Libya Article The Times 25 Aug
“If you love sausages and respect the law, take care to watch neither of them being made”. There are worse starting points than Mark Twain’s aphorism for those trying to understand what’s happening in Libya.
The overthrow of Gaddafi has been messy and is very likely to get more so. For those used to watching armoured columns streaming in triumphant order across the desert to depose a dictator and pull down his statues, it doesn’t look very impressive.
But this is what the future probably looks like. Better get used to it.
Like it or not, the ramshackle Libyan rebel army are, with support of the NATO based coalition, creating a new way of intervening and giving strength to a new strand of international law.
Farewell Gladstonian Liberal Intervention with its foreign gunboats; hello People’s Liberal Intervention with its raybans, t-shirts and hastily converted pick-ups.
Of course Libya isn’t over yet. The last days of Muamar Gadaffi could be just as messy as the long days that led to his downfall. He is more than mad enough – and self-declared martyr enough – to do something very foolish at the end.
But even if, as we hope, the battle ends soon and cleanly, the peace that follows is likely to be just as confused and chaotic as the conflict which preceded it. How could it be otherwise? We have intervened this time to prevent a massacre and let the Libyan people shape their own peace, rather than to seek to impose ours – something which, by the way we ourselves weren’t very good at.
So, as we watch the Libyan National Transition Council struggle to build a Government (security should be its first priority), it would be in order to remember with humility that when we tried to do the same thing in Baghdad we didn’t exactly make a roaring success of it – nor in Kabul either, come to think of it. Nor indeed, in many places where we have tried to create a western peace after a foreign conflict.
We should, of course now do all that we can to help the Libyan rebels bring about order and government in their country. But we will need to do so with understanding and patience. Better for the mistakes that will inevitably be made to be local and regional ones, than our mistakes which they have to pay for, as in Iraq and Afghanistan.
In 1997, before the Kosovo war started, I was in the little Albanian villages south of Pristina being bombarded by the main battle units of the Serb army. The following day I met one of the Serb artillery commanders and found that he was more worried about being indicted by the then infant Yugoslav War Crimes Tribunal, than he was of being bombed by NATO. The point about law, is that it exists not just to deliver justice after the event, but also to govern behaviour beforehand. Post-Kosovo, the World Summit of 2005 gave form to a new international legal concept – The Responsibility to Protect (R2P for short). This asserted that, under international law, there ought to be an obligation (note “ought” and “obligation”) on a Government to protect its people, not abuse them. Many of us thought R2P would never be more than a piece of well meaning rhetoric. But Libya has given R2P both form and precedent.
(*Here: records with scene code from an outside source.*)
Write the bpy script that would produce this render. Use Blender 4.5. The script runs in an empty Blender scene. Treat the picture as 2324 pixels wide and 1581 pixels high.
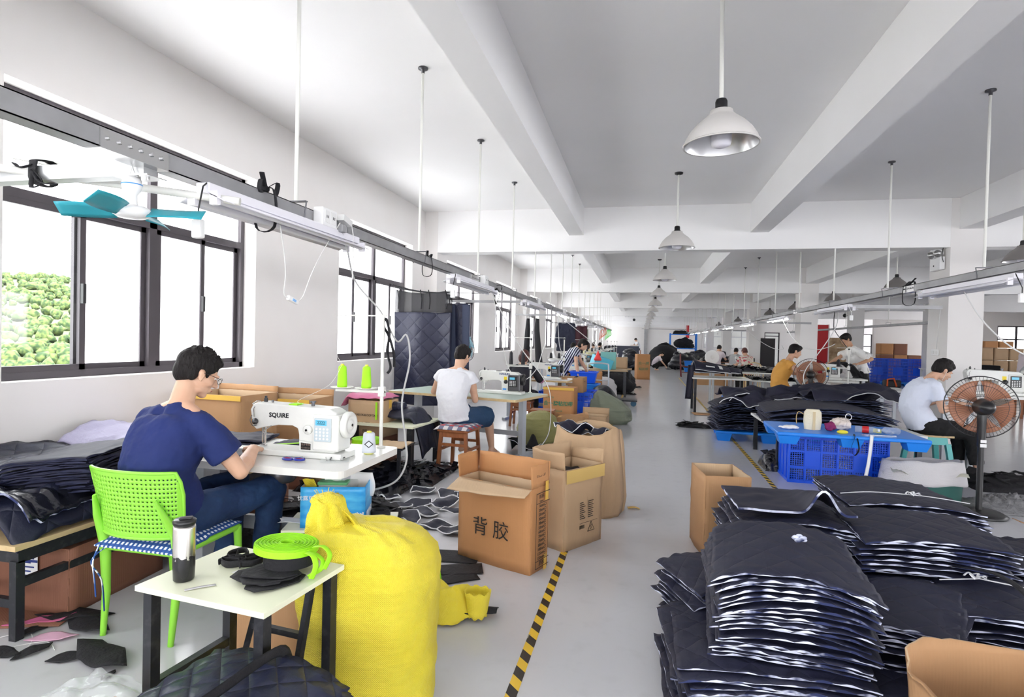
import bpy, bmesh, math, random
from mathutils import Vector, Matrix, Euler, noise
SC = bpy.context.scene
COL = SC.collection
PI = math.pi
R = math.radians
random.seed(7)

# ---------------------------------------------------------------- camera
cam_d = bpy.data.cameras.new('camera')
cam = bpy.data.objects.new('camera', cam_d)
COL.objects.link(cam)
cR = Vector((0.97506, 0.22068, 0.02360)); cU = Vector((-0.02663, 0.01075, 0.99959)); cF = cU.cross(cR)
cam.matrix_world = Matrix(((cR.x, cU.x, -cF.x, 0), (cR.y, cU.y, -cF.y, 0), (cR.z, cU.z, -cF.z, 1.45), (0, 0, 0, 1)))
cam_d.sensor_width = 36
cam_d.lens = 1308.148 / 2324 * 36
cam_d.clip_start = 0.05
cam_d.clip_end = 900
SC.camera = cam

# ---------------------------------------------------------------- world, daylight, exposure
W = bpy.data.worlds.new('world'); SC.world = W; W.use_nodes = True
wn = W.node_tree.nodes; wl = W.node_tree.links
bg = wn['Background']; bg.inputs['Color'].default_value = (0.965, 0.97, 1.0, 1); bg.inputs['Strength'].default_value = 6.6
SC.view_settings.view_transform = 'Standard'; SC.view_settings.look = 'None'
SC.view_settings.exposure = 0.70; SC.view_settings.gamma = 1; SC.view_settings.use_curve_mapping = False
SC.cycles.max_bounces = 10; SC.cycles.diffuse_bounces = 7; SC.cycles.glossy_bounces = 4; SC.cycles.transparent_max_bounces = 16
SC.cycles.transmission_bounces = 6; SC.cycles.sample_clamp_indirect = 12; SC.cycles.caustics_reflective = False; SC.cycles.caustics_refractive = False
SC.cycles.use_denoising = True

def sun(name, rot, strength, col, angle):
    d = bpy.data.lights.new(name, 'SUN'); d.energy = strength; d.color = col; d.angle = angle
    o = bpy.data.objects.new(name, d); o.rotation_euler = rot; COL.objects.link(o); return o
# high summer sun behind the building: lights the hillside outside, does not reach the floor inside
sun('sun', (R(34), 0, R(60)), 9.0, (1, 0.96, 0.88), R(1.5))

def portal(name, loc, normal_rot, sx, sy):
    d = bpy.data.lights.new(name, 'AREA'); d.shape = 'RECTANGLE'; d.size = sx; d.size_y = sy; d.energy = 1
    d.cycles.is_portal = True
    o = bpy.data.objects.new(name, d); o.location = loc; o.rotation_euler = normal_rot; COL.objects.link(o)

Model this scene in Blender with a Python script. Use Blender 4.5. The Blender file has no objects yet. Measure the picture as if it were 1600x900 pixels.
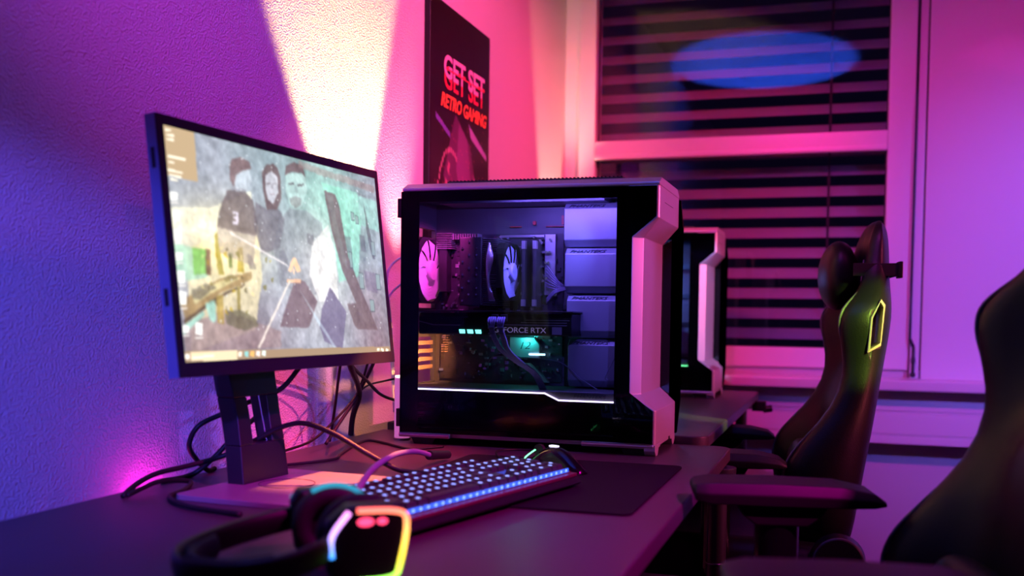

How the concept of R2P is carried forward post-Libya will also not be smooth or free of contradictions. R2P will be applied with force in places where it can be – Libya for example; but not be so applied in others, where it can’t be – Syria probably. But then this was true of classic Liberal Interventionism too. We did it in Iraq and Afghanistan because we could, but not in Chechnya or Zimbabwe, because we couldn’t. In the untidy age ahead, one of our mantras when it comes to intervention is likely to be “Just because you can’t do everything, does not mean you shouldn’t do anything.”
In this way, international law is no different from most other bodies of jurisprudence. These do not spring from a single pen or a single piece of paper; they evolve over time confusingly, inelegantly and often in contradictory fashion. Libya has placed us slap bang in the middle of that messy process – better get used to it.
Many of us, me including, feared that, after the Iraq debacle, the multilateral system might never be able to be used again for good ends. But it has been – and triumphantly.
So now, thanks to Libya, we have three international interventions options to choose from.
We could abandon the notion of intervention altogether, recognizing that we can’t make a success of it and shouldn’t try. In this case the next turbulent decades will be much more dangerous, as power shifts in a world which is increasingly instable and interdependent and increasingly equipped with weapons of mass destruction.
Or we could continue to intervene as in Iraq and Afghanistan; exclusively western coalitions; massive western troop deployments; a cavalier attitude to international law; shock and awe; a quick victory; followed by the long, slow, flawed attempt to impose our systems on their countries at the point of a bayonet.
Now Libya has offered us a third alternative.
Support R2P with force where its possible. Find other means where it isn’t. Assemble a coalition wider than the west. Obtain the backing of international law. Accept this means constraints on military action during the conflict and on our ability to influence the outcome afterwards. Measure success by the horrors we prevent, rather than the elegance of the outcome. Recognise the importance of the regional powers. Act, not to impose our will, but to give the local population the freedom to exercise theirs. Understand that this may well be disorderly – and perhaps sometimes worse. And remember that it hasn’t been much less so when we have tried to do it ourselves.
Will this be comfortable to watch? No. But it’s probably as good as we’ll get. Better get used to it.